### Provided material:
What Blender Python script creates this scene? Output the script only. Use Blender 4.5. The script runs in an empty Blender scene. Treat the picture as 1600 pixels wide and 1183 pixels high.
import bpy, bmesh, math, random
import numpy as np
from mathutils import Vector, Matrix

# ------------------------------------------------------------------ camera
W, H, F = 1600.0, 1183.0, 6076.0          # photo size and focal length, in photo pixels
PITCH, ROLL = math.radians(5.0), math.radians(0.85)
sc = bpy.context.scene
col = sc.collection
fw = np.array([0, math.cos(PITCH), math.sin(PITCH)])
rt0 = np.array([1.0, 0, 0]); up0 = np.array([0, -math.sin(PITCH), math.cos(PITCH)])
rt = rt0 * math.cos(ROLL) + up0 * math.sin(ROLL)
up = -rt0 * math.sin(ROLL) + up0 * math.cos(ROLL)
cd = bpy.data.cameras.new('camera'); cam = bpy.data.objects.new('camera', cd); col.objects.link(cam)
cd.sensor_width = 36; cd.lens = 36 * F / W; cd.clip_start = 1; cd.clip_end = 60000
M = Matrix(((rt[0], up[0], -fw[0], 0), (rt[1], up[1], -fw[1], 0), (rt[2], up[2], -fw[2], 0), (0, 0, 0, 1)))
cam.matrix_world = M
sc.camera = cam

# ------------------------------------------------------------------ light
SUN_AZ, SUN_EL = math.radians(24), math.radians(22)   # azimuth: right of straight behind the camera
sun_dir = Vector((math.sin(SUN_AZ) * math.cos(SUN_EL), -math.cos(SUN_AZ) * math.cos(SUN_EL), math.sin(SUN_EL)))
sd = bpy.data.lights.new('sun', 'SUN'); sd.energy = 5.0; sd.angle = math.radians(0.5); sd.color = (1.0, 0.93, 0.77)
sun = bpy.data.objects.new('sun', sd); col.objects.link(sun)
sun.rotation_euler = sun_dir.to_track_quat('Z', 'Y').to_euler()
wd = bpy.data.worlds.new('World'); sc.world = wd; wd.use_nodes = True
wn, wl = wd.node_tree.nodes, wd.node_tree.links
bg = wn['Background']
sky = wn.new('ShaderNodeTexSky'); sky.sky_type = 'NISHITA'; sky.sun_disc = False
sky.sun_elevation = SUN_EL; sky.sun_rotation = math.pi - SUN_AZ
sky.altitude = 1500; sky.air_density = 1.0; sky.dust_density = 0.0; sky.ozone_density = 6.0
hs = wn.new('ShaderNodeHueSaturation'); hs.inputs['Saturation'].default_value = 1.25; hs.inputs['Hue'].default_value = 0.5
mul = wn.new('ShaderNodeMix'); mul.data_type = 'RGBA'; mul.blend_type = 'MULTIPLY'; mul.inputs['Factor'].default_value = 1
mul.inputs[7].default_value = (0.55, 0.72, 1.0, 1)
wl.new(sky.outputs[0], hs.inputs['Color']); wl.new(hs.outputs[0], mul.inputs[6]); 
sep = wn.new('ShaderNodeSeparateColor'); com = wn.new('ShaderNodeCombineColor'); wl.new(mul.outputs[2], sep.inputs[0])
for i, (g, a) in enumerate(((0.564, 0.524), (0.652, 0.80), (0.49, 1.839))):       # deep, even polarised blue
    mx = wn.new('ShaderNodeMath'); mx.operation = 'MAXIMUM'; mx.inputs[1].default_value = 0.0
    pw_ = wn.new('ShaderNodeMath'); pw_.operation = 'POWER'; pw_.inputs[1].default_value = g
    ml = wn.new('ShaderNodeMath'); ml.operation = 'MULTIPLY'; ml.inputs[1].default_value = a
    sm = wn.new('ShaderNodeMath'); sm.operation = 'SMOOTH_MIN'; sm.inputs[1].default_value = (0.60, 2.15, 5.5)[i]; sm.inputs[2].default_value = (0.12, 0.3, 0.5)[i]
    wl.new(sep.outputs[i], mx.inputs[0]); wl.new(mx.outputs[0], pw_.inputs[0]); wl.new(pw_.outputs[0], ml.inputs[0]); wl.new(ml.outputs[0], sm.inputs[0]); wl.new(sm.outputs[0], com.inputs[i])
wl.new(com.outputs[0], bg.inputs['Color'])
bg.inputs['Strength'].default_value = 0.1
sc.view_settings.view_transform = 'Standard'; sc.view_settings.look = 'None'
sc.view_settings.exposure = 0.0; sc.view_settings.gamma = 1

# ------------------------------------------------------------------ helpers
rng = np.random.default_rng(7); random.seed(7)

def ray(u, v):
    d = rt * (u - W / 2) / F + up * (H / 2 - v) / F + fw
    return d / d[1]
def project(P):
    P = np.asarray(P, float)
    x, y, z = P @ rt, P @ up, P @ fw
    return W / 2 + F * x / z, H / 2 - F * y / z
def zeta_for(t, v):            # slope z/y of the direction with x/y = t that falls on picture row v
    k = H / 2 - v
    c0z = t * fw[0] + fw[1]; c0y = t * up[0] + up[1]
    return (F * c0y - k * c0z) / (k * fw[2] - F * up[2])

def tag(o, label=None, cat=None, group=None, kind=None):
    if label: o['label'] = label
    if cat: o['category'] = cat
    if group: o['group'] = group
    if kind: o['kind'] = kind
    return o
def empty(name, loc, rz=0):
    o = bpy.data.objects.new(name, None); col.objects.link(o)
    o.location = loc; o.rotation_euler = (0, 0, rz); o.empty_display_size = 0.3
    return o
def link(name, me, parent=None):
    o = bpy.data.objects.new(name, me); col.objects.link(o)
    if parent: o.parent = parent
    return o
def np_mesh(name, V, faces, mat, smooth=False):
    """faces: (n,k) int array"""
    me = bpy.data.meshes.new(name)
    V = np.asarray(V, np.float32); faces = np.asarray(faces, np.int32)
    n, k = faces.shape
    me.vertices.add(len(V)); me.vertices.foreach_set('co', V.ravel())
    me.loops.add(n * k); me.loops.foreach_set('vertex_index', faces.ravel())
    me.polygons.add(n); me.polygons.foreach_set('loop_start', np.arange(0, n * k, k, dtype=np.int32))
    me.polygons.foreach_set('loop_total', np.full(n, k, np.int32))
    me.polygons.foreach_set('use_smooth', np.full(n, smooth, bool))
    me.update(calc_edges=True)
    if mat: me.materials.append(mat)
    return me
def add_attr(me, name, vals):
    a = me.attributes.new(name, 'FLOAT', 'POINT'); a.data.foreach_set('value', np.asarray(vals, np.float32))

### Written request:
Transcribe the material exactly as it reads.

### Worked solution:
What Blender Python script creates this scene? Output the script only. Use Blender 4.5. The script runs in an empty Blender scene. Treat the picture as 1600 pixels wide and 1183 pixels high.
import bpy, bmesh, math, random
import numpy as np
from mathutils import Vector, Matrix

# ------------------------------------------------------------------ camera
W, H, F = 1600.0, 1183.0, 6076.0          # photo size and focal length, in photo pixels
PITCH, ROLL = math.radians(5.0), math.radians(0.85)
sc = bpy.context.scene
col = sc.collection
fw = np.array([0, math.cos(PITCH), math.sin(PITCH)])
rt0 = np.array([1.0, 0, 0]); up0 = np.array([0, -math.sin(PITCH), math.cos(PITCH)])
rt = rt0 * math.cos(ROLL) + up0 * math.sin(ROLL)
up = -rt0 * math.sin(ROLL) + up0 * math.cos(ROLL)
cd = bpy.data.cameras.new('camera'); cam = bpy.data.objects.new('camera', cd); col.objects.link(cam)
cd.sensor_width = 36; cd.lens = 36 * F / W; cd.clip_start = 1; cd.clip_end = 60000
M = Matrix(((rt[0], up[0], -fw[0], 0), (rt[1], up[1], -fw[1], 0), (rt[2], up[2], -fw[2], 0), (0, 0, 0, 1)))
cam.matrix_world = M
sc.camera = cam

# ------------------------------------------------------------------ light
SUN_AZ, SUN_EL = math.radians(24), math.radians(22)   # azimuth: right of straight behind the camera
sun_dir = Vector((math.sin(SUN_AZ) * math.cos(SUN_EL), -math.cos(SUN_AZ) * math.cos(SUN_EL), math.sin(SUN_EL)))
sd = bpy.data.lights.new('sun', 'SUN'); sd.energy = 5.0; sd.angle = math.radians(0.5); sd.color = (1.0, 0.93, 0.77)
sun = bpy.data.objects.new('sun', sd); col.objects.link(sun)
sun.rotation_euler = sun_dir.to_track_quat('Z', 'Y').to_euler()
wd = bpy.data.worlds.new('World'); sc.world = wd; wd.use_nodes = True
wn, wl = wd.node_tree.nodes, wd.node_tree.links
bg = wn['Background']
sky = wn.new('ShaderNodeTexSky'); sky.sky_type = 'NISHITA'; sky.sun_disc = False
sky.sun_elevation = SUN_EL; sky.sun_rotation = math.pi - SUN_AZ
sky.altitude = 1500; sky.air_density = 1.0; sky.dust_density = 0.0; sky.ozone_density = 6.0
hs = wn.new('ShaderNodeHueSaturation'); hs.inputs['Saturation'].default_value = 1.25; hs.inputs['Hue'].default_value = 0.5
mul = wn.new('ShaderNodeMix'); mul.data_type = 'RGBA'; mul.blend_type = 'MULTIPLY'; mul.inputs['Factor'].default_value = 1
mul.inputs[7].default_value = (0.55, 0.72, 1.0, 1)
wl.new(sky.outputs[0], hs.inputs['Color']); wl.new(hs.outputs[0], mul.inputs[6]); 
sep = wn.new('ShaderNodeSeparateColor'); com = wn.new('ShaderNodeCombineColor'); wl.new(mul.outputs[2], sep.inputs[0])
for i, (g, a) in enumerate(((0.564, 0.524), (0.652, 0.80), (0.49, 1.839))):       # deep, even polarised blue
    mx = wn.new('ShaderNodeMath'); mx.operation = 'MAXIMUM'; mx.inputs[1].default_value = 0.0
    pw_ = wn.new('ShaderNodeMath'); pw_.operation = 'POWER'; pw_.inputs[1].default_value = g
    ml = wn.new('ShaderNodeMath'); ml.operation = 'MULTIPLY'; ml.inputs[1].default_value = a
    sm = wn.new('ShaderNodeMath'); sm.operation = 'SMOOTH_MIN'; sm.inputs[1].default_value = (0.60, 2.15, 5.5)[i]; sm.inputs[2].default_value = (0.12, 0.3, 0.5)[i]
    wl.new(sep.outputs[i], mx.inputs[0]); wl.new(mx.outputs[0], pw_.inputs[0]); wl.new(pw_.outputs[0], ml.inputs[0]); wl.new(ml.outputs[0], sm.inputs[0]); wl.new(sm.outputs[0], com.inputs[i])
wl.new(com.outputs[0], bg.inputs['Color'])
bg.inputs['Strength'].default_value = 0.1
sc.view_settings.view_transform = 'Standard'; sc.view_settings.look = 'None'
sc.view_settings.exposure = 0.0; sc.view_settings.gamma = 1

# ------------------------------------------------------------------ helpers
rng = np.random.default_rng(7); random.seed(7)

def ray(u, v):
    d = rt * (u - W / 2) / F + up * (H / 2 - v) / F + fw
    return d / d[1]
def project(P):
    P = np.asarray(P, float)
    x, y, z = P @ rt, P @ up, P @ fw
    return W / 2 + F * x / z, H / 2 - F * y / z
def zeta_for(t, v):            # slope z/y of the direction with x/y = t that falls on picture row v
    k = H / 2 - v
    c0z = t * fw[0] + fw[1]; c0y = t * up[0] + up[1]
    return (F * c0y - k * c0z) / (k * fw[2] - F * up[2])

def tag(o, label=None, cat=None, group=None, kind=None):
    if label: o['label'] = label
    if cat: o['category'] = cat
    if group: o['group'] = group
    if kind: o['kind'] = kind
    return o
def empty(name, loc, rz=0):
    o = bpy.data.objects.new(name, None); col.objects.link(o)
    o.location = loc; o.rotation_euler = (0, 0, rz); o.empty_display_size = 0.3
    return o
def link(name, me, parent=None):
    o = bpy.data.objects.new(name, me); col.objects.link(o)
    if parent: o.parent = parent
    return o
def np_mesh(name, V, faces, mat, smooth=False):
    """faces: (n,k) int array"""
    me = bpy.data.meshes.new(name)
    V = np.asarray(V, np.float32); faces = np.asarray(faces, np.int32)
    n, k = faces.shape
    me.vertices.add(len(V)); me.vertices.foreach_set('co', V.ravel())
    me.loops.add(n * k); me.loops.foreach_set('vertex_index', faces.ravel())
    me.polygons.add(n); me.polygons.foreach_set('loop_start', np.arange(0, n * k, k, dtype=np.int32))
    me.polygons.foreach_set('loop_total', np.full(n, k, np.int32))
    me.polygons.foreach_set('use_smooth', np.full(n, smooth, bool))
    me.update(calc_edges=True)
    if mat: me.materials.append(mat)
    return me
def add_attr(me, name, vals):
    a = me.attributes.new(name, 'FLOAT', 'POINT'); a.data.foreach_set('value', np.asarray(vals, np.float32))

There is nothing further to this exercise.